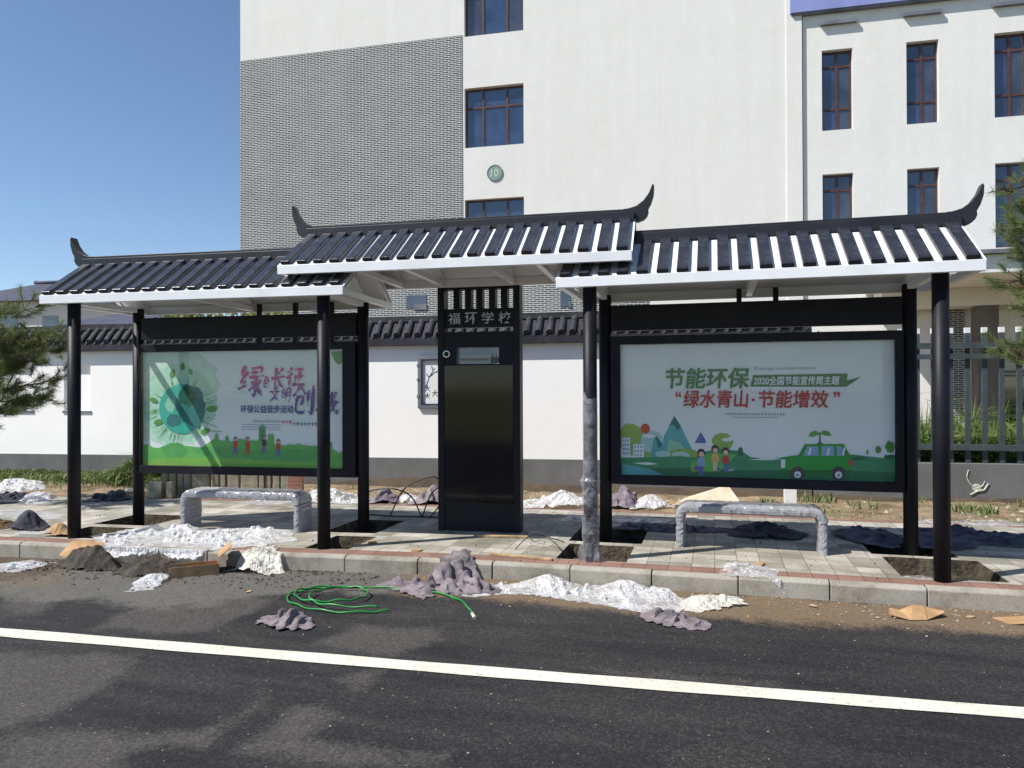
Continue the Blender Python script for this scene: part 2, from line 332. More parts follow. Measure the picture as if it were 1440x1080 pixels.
def road():
    xs = np.concatenate([np.linspace(-60, -9, 18)[:-1], np.arange(-9, 4.001, .035), np.linspace(4, 60, 18)[1:]])
    ts = np.concatenate([[0], -np.arange(.035, 5.2, .035), [-7, -12, -14.5]])
    X, T = np.meshgrid(xs, ts); Y = ky(X)+T+.01; Z = np.full(X.shape, -.15)
    n1 = fbm(X*1.6, Y*1.6, 3)-.5; n2 = fbm(X*9, Y*9, 9)-.5
    dust = np.zeros(X.shape)
    for p in DUST: dust = np.maximum(dust, np.clip((sdist(X, Y, p)+n1*.25+n2*.10)/.16+.35, 0, 1))
    dust = np.maximum(dust*.8, np.clip((fbm(X*.9+5, Y*2.2, 21)-.6)*3, 0, .35))
    grit = np.clip((sdist(X, Y, GRIT)+n1*.5+n2*.2)/.25+.5, 0, 1)
    sand = np.clip((sdist(X, Y, SAND)+n1*.35+n2*.16)/.3+.35, 0, 1)
    sand = np.maximum(sand, .5*np.clip((sdist(X, Y, [(-9, 5.0), (-9, 6.2), (-6.4, 6.2), (-5.9, 5.75), (-5.6, 5.2), (-6.4, 4.9)])+n1*.5+n2*.2)/.3+.35, 0, 1))
    near = np.clip(1+T/.22, 0, 1)*.6*(.6+n2*1.5)                  # dirt collected in the gutter
    sand = np.maximum(sand, np.clip(near, 0, 1))
    Z = Z+grit*np.abs(n2)*.03+sand*n1*.02
    ny, nx = X.shape; V = np.stack([X, Y, Z], -1).reshape(-1, 3)
    I = np.arange(ny*nx).reshape(ny, nx); F = np.stack([I[:-1, :-1], I[1:, :-1], I[1:, 1:], I[:-1, 1:]], -1).reshape(-1, 4)
    o = raw('road', V.tolist(), F.tolist(), M['asphalt'], smooth=True)
    a = o.data.color_attributes.new('wear', 'FLOAT_COLOR', 'POINT')
    a.data.foreach_set('color', np.stack([dust, grit, sand, np.ones_like(dust)], -1).reshape(-1).astype(np.float32)); tag(o, kind='structure')
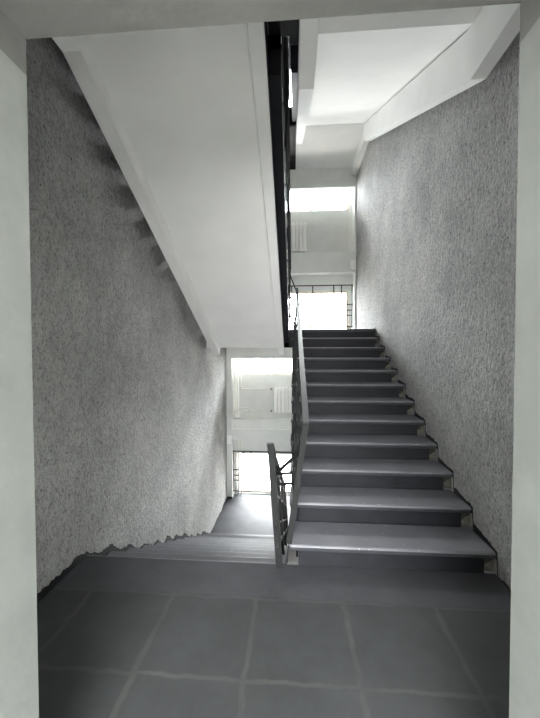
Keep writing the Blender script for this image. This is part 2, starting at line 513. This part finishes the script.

---------------

- **WHAT THE TASK ASKS**:
Quote each entry above verbatim and drop the pictures.

- **REPLY**:
Continue the Blender Python script for this scene: part 2, from line 332. More parts follow. Measure the picture as if it were 1440x1080 pixels.
def road():
    xs = np.concatenate([np.linspace(-60, -9, 18)[:-1], np.arange(-9, 4.001, .035), np.linspace(4, 60, 18)[1:]])
    ts = np.concatenate([[0], -np.arange(.035, 5.2, .035), [-7, -12, -14.5]])
    X, T = np.meshgrid(xs, ts); Y = ky(X)+T+.01; Z = np.full(X.shape, -.15)
    n1 = fbm(X*1.6, Y*1.6, 3)-.5; n2 = fbm(X*9, Y*9, 9)-.5
    dust = np.zeros(X.shape)
    for p in DUST: dust = np.maximum(dust, np.clip((sdist(X, Y, p)+n1*.25+n2*.10)/.16+.35, 0, 1))
    dust = np.maximum(dust*.8, np.clip((fbm(X*.9+5, Y*2.2, 21)-.6)*3, 0, .35))
    grit = np.clip((sdist(X, Y, GRIT)+n1*.5+n2*.2)/.25+.5, 0, 1)
    sand = np.clip((sdist(X, Y, SAND)+n1*.35+n2*.16)/.3+.35, 0, 1)
    sand = np.maximum(sand, .5*np.clip((sdist(X, Y, [(-9, 5.0), (-9, 6.2), (-6.4, 6.2), (-5.9, 5.75), (-5.6, 5.2), (-6.4, 4.9)])+n1*.5+n2*.2)/.3+.35, 0, 1))
    near = np.clip(1+T/.22, 0, 1)*.6*(.6+n2*1.5)                  # dirt collected in the gutter
    sand = np.maximum(sand, np.clip(near, 0, 1))
    Z = Z+grit*np.abs(n2)*.03+sand*n1*.02
    ny, nx = X.shape; V = np.stack([X, Y, Z], -1).reshape(-1, 3)
    I = np.arange(ny*nx).reshape(ny, nx); F = np.stack([I[:-1, :-1], I[1:, :-1], I[1:, 1:], I[:-1, 1:]], -1).reshape(-1, 4)
    o = raw('road', V.tolist(), F.tolist(), M['asphalt'], smooth=True)
    a = o.data.color_attributes.new('wear', 'FLOAT_COLOR', 'POINT')
    a.data.foreach_set('color', np.stack([dust, grit, sand, np.ones_like(dust)], -1).reshape(-1).astype(np.float32)); tag(o, kind='structure')
Keep writing the Blender script for this image. This is part 2, starting at line 513. This part finishes the script.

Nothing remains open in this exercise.